The royal decree was received by Saudi Arabia's Capital Market Authority (CMA) from the Ministry of Telecommunications and Information Technology, according to the statement posted on the Tadawul website.

A committee involving members from the local Ministry of Commerce and Industry, CMA, and the Communications and Information Technology Commission (CITC) will oversee the liquidation, according to the statement.

It is understood that priority will be given to repaying SITC shareholders, excluding its founders, in the liquidation of the company.

Prioritizing debt repayments to shareholders over founders is uncommon in Saudi Arabia, experts told Al Arabiya.

“This is definitely an exceptional case. Even the way in which authorities interfered in the matter and forced the [liquidation of the company] makes it an exception to the rule,” lawyer Mohammed al-Dhabaan, a representative of the Business Software Alliances (BSA), said in an interview with Al Arabiya TV.

There are still unanswered questions as to how the company will be wound up, Mr al-Dhabaan said.

“The mechanism by which the committee will dissolve the company and repay involved parties is still unknown,” he told Al Arabiya. “The decree did not discuss what action is to be taken if the founders refuse to accept the decision”.

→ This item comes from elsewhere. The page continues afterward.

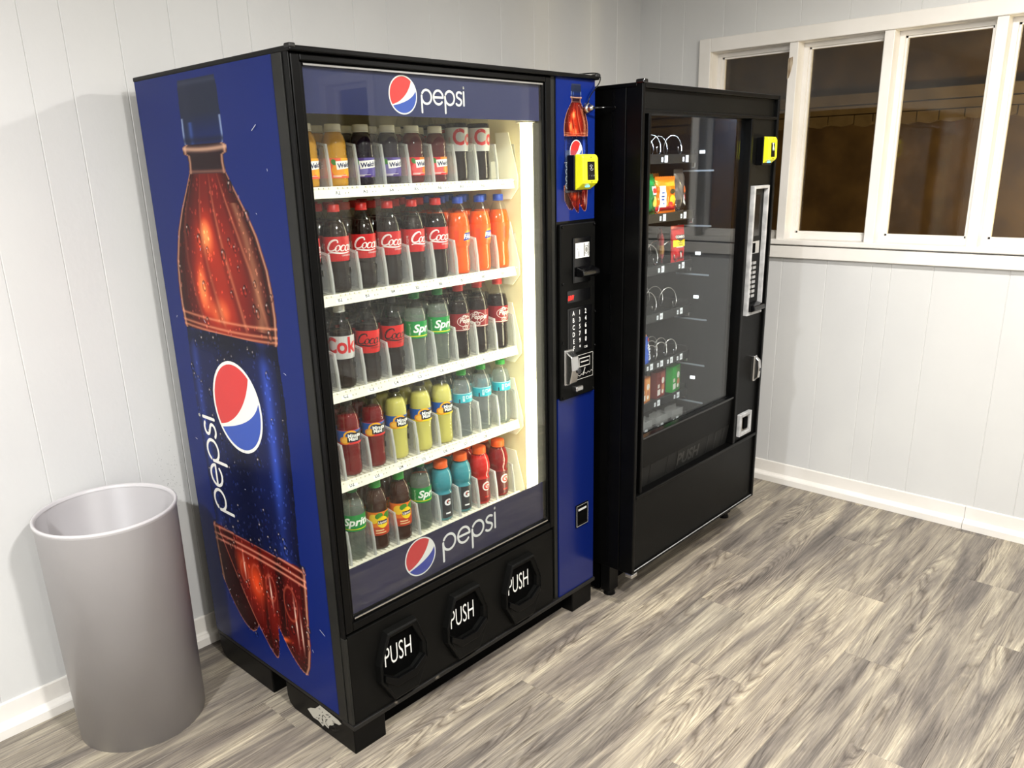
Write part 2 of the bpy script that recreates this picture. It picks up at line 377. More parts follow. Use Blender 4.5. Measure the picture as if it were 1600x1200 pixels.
def script_cola(cv, u, v, s, c, word='Coca'):
    """flowing script lettering made of slanted pen strokes"""
    sh = 0.32; T = lambda P: [(u + s * (x + sh * y), v + s * y) for (x, y) in P]
    tp = lambda t: 0.55 + 0.75 * math.sin(PI * t)
    def o_(x, top=.46): cv.stroke(T(arc(x + .17, .23, .23, 60, 425, 20, .72)), s * .085, c, True, lambda t: 0.6 + .7 * abs(math.cos(PI * 2 * t + .5)))
    def C_(x):
        cv.stroke(T(bez((x + .62, .72), (x + .60, 1.0), (x + .02, 1.02), (x - .02, .38), 14) + bez((x - .02, .38), (x - .02, -.10), (x + .45, -.06), (x + .62, .22), 12)[1:]), s * .12, c, True, tp)
    def c_(x): cv.stroke(T(arc(x + .17, .23, .23, 50, 310, 16, .75)), s * .09, c, True, tp)
    def a_(x):
        o_(x); cv.stroke(T(bez((x + .36, .46), (x + .32, .1), (x + .32, -.04), (x + .46, .08), 8)), s * .09, c, True)
    def l_(x): cv.stroke(T(bez((x + .10, .0), (x - .02, .3), (x + .30, 1.1), (x + .22, .95), 10)), s * .08, c, True)
    C_(0); o_(.58); c_(.98); a_(1.34)
    if len(word) > 4:
        C_(1.98); o_(2.56); l_(2.96); a_(3.10)
    cv.stroke(T(bez((.12, -.16), (.5, .02), (1.0, -.32), (1.75, -.12), 14)), s * .10, c, True, tp)

# ------------------------------------------------------------------ room shell
XR = 2.65; YW = 0.87; XL = -3.2; YF = -4.6
def wall_strip(axis, const, a, b, grooves, z0, z1, out, mb, d=0.0022, wg=0.0045):
    """grooved panel wall: profile along the wall, v-grooves pressed in; out = direction of the room"""
    pts = [a]; prof = [(a, 0)]
    for g in sorted(grooves):
        if g - wg > a and g + wg < b: prof += [(g - wg / 2, 0), (g, d), (g + wg / 2, 0)]
    prof.append((b, 0)); vs = []; fs = []
    for (t, dd) in prof:
        c = const - out * dd
        for z in (z0, z1): vs.append((t, c, z) if axis == 'x' else (c, t, z))
    for i in range(len(prof) - 1): fs.append((2 * i, 2 * i + 2, 2 * i + 3, 2 * i + 1))
    mb.add(vs, fs)
gx = [-3.05, -2.83, -2.68, -2.35, -2.1, -1.9, -1.6, -1.33, -1.21, -0.9, -0.62, -0.38, -0.225, -0.12, 0.03, 0.184, 0.344, 0.448, 0.603, 0.86, 1.01, 1.22, 1.38, 1.62, 1.83, 1.93, 2.24, 2.45]
mb = MB(); wall_strip('x', YW, XL, XR, gx, 0, CEIL, -1, mb)
mb.box(XL - .1, XR + .1, YW + 0.006, YW + 0.12, 0, CEIL)
tag(mb.build('wall_back', M['wall']), kind='structure')
cv = Canvas(); rq = random.Random(8)
for k_ in range(70): cv.ell(rq.gauss(-.028, .022), rq.gauss(.600, .075), .0009, .0013, (150, 152, 150), 6)
tag(cv.build('wall_scuff', lambda u, v, h: (u, YW - .0006, v), None), kind='structure')
# right wall with window openings
WIN = (-1.13 - 0.402 * 1 - .0, 0.46)     # first window opening in y
W1 = (-1.574, 0.46); W2 = (-3.52, -3.04); WZ = (1.21, 2.06); W2Z = (0.95, 2.16)
gy = [-4.3, -4.1, -3.8, -3.62, -3.3, -2.9, -2.66, -2.4, -2.2, -1.98, -1.75, -1.52, -1.37, -1.05, -0.9, -0.62, -0.45, -0.37, -0.17, 0.042, 0.25, 0.41, 0.62, 0.75]
mb = MB()
for (a, b, z0, z1) in [(YF, W2[0], 0, CEIL), (W2[0], W2[1], 0, W2Z[0]), (W2[0], W2[1], W2Z[1], CEIL), (W2[1], W1[0], 0, CEIL), (W1[0], W1[1], 0, WZ[0]), (W1[0], W1[1], WZ[1], CEIL), (W1[1], YW, 0, CEIL)]:
    wall_strip('y', XR, a, b, gy, z0, z1, -1, mb)
    mb.box(XR + .006, XR + .12, a, b, z0, z1)
tag(mb.build('wall_right', M['wall']), kind='structure')
mb = MB(); wall_strip('y', XL, YF, YW, [y * .21 - 4.4 for y in range(24)], 0, CEIL, 1, mb); mb.box(XL - .12, XL - .006, YF, YW, 0, CEIL)
tag(mb.build('wall_left', M['wall']), kind='structure')
mb = MB(); mb.box(XL - .1, XR + .1, YF - .12, YF, 0, CEIL); tag(mb.build('wall_front', M['wall']), kind='structure')
mb = MB(); mb.box(XL - .1, XR + .12, YF - .1, YW + .12, CEIL, CEIL + .08); tag(mb.build('ceiling', M['ceil']), kind='structure')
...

SITC was backed by Hong Kong’s PCCW, which holds interests in telecoms, media and other businesses. It also had “marketing and administrative” support from the Mawarid Group of Companies, a Saudi Arabian conglomerate, according to previous press reports.

A separate company, Integrated Telecom Company (ITC), is part of the Mawarid Group. A prominent disclaimer was published on ITC’s website on May 5, distancing itself from SITC. “ITC is a separate legal entity which operates completely and independently from SITC with absolutely no impact on ITC's business continuity to provide customer support and services over its national & international telecom infrastructure,” the disclaimer said.

Analysts told Al Arabiya that SITC had faced difficulties in getting its services off the ground. Its business plan included high-speed mobile broadband networks known as long-term evolution (LTE).

“SITC had the backing of a credible international telecoms player, Hong Kong-based PCCW, and some interesting ideas around deploying fibre and LTE networks to address the large and fast-growing market for data services in Saudi Arabia,” said Matthew Reed, the principal analyst for the Middle East and Africa at Informa Telecoms and Media.

“But SITC’s failure to get its plans off the drawing board seems to demonstrate the difficulties of going up [against] the bigger and more established players in Saudi Arabia, STC and Mobily. Zain and Etihad Atheeb have struggled as new entrants in the Saudi mobile and fixed markets respectively, for example.”

Last September, SITC was hit by a CMA fine of 200,000 Saudi riyals, for allegedly violating markets and listing rules.

It undertook a 300 million riyal initial public offering (IPO) in 2011, which was reportedly more than twice oversubscribed. Trading in SITC shares was suspended in February, with the last recorded share price at 24.3 riyals, after Saudi Arabia's CITC requested the termination of SITC’s license.